By focusing on the scientific analysis of inorganic archaeological materials, this course will explore processes of creation in the past. Class will take place in the Center for the Analysis of Archaeological Materials (CAAM) and will be team taught in three modules: analysis of lithics, analysis of ceramics and analysis of metals. Each module will combine laboratory and classroom exercises to give students hands-on experience with archaeological materials. We will examine how the transformation of materials into objects provides key information about past human behaviors and the socio-economic contexts of production, distribution, exchange and use. Discussion topics will include invention and adoption of new technologies, change and innovation, use of fire, and craft specialization.


ANTH 5490 Monuments and Memory. Topics in Archaeological Method and Theory

R 1:45 – 4:45 pm

Meg Kassabaum

It is the stated purpose of archaeology to interpret the human past. However, this fascination with the things that came before is not new. Social memory, the construction of a collective notion about the way things used to be, looms large in the archaeological record, particularly through the material representations of these memories —monuments. Moreover, monuments (ancient, historical, and modern) continue to carry great power in the contemporary world. Their construction and removal has always been and continues to be a matter of great social importance. This class explores issues of memory and monumentality through world-wide case studies ranging from the American South to the islands of Polynesia and from 5000 BC to the present. 
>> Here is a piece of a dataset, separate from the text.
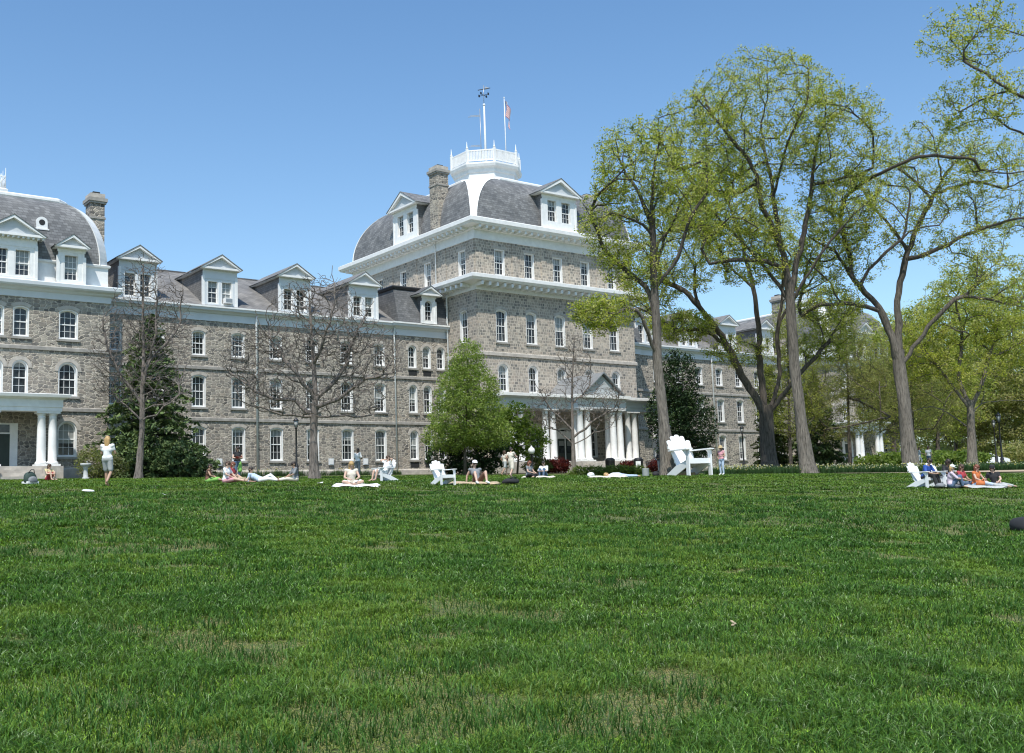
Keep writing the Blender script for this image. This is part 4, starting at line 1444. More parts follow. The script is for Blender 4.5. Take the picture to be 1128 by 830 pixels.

MELC 5200 The Bible in Translation

R 12:00 - 3:00 pm

Timothy Hogue

This course introduces undergraduates and graduate students to one specific Book of the Hebrew Bible. "The Bible in Translation" involves an in-depth reading of a biblical source against the background of contemporary scholarship. Depending on the book under discussion, this may also involve a contextual reading with other biblical books and the textual sources of the ancient Near East.


ANTH 5080 Conservation of Archaeological Sites and Landscapes

W 1:45 – 4:45 pm

Frank Matero / Lynn Meskell

This seminar will address the history, theories, principles, and practices of the preservation and interpretation of archaeological sites and landscapes. The course will draw from a wide range of published material and experiences representing both national and international contexts. Topics will include site and landscape documentation and recording; site formation and degradation; intervention strategies including interpretation and display, legislation, policy, and contemporary issues of descendent community ownership and global heritage. Depending on the site, students will study specific issues leading toward the critique or development of a conservation and management program in accordance with guidelines established by ICOMOS/ ICAHM and other official agencies.


ANTH 5110 Ethics, Archaeology, and Cultural Heritage

T 1:45 – 4:45 pm

Richard Leventhal

This seminar will explore some of the most important issues that are now a central part of archaeological, anthropological and historical research throughout the world. The identification and control of cultural heritage is a central part of the framework for research within other communities. Issues for this course will also include cultural identity, human rights, repatriation, colonialism, working with communities and many other topics. Field research today must be based upon a new series of ethical standards that will be discussed and examined within this class. Major topics include: cultural heritage - definitions and constructs, cosmopolitanism and collecting, archaeology and looting, cultural heritage preservation, museums - universal and national, museum acquisition policies, cultural identity, international conventions (including underwater issues), national laws of ownership, community based development, cultural tourism, development models, and human rights.